§ EXERCISE TASK:
Below are the entries; state how many of their lines contain the string "Blender", and nothing more.

§ LISTING:
^^^^^^^^^^^^^^^^

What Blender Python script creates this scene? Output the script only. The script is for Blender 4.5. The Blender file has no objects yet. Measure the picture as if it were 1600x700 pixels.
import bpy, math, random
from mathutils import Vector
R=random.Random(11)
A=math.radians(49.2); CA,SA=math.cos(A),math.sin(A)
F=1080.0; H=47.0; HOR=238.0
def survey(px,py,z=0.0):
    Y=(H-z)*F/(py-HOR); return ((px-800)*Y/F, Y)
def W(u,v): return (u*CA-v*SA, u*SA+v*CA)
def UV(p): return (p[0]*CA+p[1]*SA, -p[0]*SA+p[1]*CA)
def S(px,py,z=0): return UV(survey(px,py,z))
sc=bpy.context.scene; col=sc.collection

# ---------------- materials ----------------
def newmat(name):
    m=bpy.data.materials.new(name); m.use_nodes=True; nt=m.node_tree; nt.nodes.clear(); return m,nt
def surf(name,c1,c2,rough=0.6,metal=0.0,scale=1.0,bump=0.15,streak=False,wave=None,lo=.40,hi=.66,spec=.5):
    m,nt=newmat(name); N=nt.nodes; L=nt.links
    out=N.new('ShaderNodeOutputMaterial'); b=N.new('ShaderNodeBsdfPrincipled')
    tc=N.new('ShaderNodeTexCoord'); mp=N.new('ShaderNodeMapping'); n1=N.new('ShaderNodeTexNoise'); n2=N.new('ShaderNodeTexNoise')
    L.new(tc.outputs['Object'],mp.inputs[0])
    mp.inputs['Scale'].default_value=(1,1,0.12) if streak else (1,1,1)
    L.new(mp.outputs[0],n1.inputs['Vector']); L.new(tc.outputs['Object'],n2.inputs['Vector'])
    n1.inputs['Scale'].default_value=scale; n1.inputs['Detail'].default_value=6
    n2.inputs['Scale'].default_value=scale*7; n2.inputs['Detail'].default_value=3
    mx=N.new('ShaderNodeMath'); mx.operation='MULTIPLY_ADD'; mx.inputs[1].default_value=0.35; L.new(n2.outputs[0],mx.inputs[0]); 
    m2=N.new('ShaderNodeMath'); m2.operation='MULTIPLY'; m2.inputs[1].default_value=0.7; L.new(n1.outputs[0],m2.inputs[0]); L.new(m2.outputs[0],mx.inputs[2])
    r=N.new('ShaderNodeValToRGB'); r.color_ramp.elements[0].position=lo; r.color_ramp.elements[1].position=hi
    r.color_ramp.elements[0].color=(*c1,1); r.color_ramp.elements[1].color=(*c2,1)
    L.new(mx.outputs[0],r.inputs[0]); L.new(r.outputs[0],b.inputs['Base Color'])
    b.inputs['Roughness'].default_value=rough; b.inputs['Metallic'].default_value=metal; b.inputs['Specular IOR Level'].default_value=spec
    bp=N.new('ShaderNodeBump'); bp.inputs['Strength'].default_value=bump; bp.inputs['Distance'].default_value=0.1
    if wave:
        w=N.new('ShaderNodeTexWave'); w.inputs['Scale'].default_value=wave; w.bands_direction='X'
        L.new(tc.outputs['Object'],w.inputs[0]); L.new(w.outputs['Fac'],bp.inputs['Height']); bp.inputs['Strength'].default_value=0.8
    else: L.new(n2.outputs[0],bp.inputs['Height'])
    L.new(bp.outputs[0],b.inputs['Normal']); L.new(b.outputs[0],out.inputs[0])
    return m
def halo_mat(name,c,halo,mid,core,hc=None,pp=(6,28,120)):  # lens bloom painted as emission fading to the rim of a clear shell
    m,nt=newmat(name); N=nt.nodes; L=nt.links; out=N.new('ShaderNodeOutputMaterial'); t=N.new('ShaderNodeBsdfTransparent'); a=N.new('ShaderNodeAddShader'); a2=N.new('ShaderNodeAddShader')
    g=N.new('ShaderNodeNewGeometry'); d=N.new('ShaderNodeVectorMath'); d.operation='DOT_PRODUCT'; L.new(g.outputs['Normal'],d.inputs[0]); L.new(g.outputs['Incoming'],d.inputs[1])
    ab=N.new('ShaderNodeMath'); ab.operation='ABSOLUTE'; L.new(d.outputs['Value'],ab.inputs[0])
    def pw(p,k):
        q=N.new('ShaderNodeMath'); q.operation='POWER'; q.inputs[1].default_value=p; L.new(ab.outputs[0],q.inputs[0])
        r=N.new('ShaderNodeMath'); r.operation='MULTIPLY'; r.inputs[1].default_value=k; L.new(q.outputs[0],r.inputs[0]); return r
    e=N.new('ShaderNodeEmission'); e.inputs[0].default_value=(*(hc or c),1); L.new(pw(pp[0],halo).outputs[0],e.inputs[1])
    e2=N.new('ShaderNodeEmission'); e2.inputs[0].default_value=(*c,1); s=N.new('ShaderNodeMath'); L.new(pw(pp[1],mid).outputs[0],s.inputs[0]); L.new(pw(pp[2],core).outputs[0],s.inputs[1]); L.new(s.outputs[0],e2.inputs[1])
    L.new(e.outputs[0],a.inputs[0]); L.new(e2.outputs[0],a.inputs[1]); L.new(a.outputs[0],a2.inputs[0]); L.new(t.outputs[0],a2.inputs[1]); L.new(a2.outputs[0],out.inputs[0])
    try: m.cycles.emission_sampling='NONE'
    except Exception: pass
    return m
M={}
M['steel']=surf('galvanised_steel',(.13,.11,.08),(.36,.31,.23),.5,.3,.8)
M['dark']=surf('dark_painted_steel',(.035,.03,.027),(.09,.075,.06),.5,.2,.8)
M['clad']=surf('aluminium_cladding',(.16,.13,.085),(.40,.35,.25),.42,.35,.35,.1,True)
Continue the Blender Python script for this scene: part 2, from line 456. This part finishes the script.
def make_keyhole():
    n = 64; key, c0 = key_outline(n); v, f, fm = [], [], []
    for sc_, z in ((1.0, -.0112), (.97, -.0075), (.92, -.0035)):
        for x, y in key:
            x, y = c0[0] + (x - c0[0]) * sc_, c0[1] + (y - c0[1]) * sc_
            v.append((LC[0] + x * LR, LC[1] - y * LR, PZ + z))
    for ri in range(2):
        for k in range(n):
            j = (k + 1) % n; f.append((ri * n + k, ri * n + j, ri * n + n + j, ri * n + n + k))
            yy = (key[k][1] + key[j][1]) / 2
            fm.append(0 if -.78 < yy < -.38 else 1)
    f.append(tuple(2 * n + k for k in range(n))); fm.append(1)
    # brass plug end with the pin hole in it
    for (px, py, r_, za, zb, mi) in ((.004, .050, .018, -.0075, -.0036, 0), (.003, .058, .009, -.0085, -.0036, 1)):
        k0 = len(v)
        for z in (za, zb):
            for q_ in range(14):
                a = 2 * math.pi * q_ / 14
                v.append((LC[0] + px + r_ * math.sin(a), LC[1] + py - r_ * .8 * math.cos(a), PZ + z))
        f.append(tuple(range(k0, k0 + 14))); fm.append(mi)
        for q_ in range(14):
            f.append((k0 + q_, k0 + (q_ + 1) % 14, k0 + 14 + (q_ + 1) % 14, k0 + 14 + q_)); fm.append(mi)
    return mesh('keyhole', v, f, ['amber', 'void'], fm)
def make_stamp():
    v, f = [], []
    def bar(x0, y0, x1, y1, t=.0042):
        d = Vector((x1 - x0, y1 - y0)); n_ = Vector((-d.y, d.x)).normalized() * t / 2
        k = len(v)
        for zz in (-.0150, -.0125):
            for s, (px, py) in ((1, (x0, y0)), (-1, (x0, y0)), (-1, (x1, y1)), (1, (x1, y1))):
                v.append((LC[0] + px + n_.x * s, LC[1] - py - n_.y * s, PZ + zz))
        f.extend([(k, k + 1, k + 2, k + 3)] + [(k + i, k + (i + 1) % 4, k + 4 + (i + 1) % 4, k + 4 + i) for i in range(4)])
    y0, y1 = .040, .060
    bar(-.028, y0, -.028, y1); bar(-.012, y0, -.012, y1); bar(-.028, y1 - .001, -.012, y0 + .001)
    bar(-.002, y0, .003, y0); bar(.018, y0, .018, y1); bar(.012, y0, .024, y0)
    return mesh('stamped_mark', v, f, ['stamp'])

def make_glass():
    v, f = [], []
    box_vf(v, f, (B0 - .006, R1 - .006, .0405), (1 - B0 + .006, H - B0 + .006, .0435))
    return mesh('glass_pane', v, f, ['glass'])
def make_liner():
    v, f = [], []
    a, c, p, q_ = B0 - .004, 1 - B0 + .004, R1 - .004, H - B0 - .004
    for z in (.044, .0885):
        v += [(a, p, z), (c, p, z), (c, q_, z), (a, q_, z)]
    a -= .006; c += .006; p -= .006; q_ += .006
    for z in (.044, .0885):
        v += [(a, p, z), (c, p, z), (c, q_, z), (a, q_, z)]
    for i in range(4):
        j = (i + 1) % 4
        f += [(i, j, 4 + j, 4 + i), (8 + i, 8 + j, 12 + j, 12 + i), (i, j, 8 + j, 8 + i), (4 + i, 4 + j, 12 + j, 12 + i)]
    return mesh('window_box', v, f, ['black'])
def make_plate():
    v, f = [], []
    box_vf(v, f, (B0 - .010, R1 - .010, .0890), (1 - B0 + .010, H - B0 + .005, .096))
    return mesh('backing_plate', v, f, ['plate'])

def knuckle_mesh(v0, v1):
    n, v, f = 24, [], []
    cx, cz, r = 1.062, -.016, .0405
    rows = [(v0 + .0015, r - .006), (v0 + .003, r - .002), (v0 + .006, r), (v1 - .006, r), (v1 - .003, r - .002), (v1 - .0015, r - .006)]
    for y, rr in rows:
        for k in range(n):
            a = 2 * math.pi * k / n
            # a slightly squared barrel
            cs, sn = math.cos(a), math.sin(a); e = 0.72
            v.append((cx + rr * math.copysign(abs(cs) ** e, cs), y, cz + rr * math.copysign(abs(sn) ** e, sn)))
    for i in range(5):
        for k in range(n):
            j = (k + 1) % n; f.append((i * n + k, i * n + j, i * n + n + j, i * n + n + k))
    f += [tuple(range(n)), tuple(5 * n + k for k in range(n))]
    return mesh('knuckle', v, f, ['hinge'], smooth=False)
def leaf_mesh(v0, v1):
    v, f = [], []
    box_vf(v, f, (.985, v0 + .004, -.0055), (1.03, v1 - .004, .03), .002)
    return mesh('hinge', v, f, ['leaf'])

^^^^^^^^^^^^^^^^

§ SOLVED PROBLEM:
2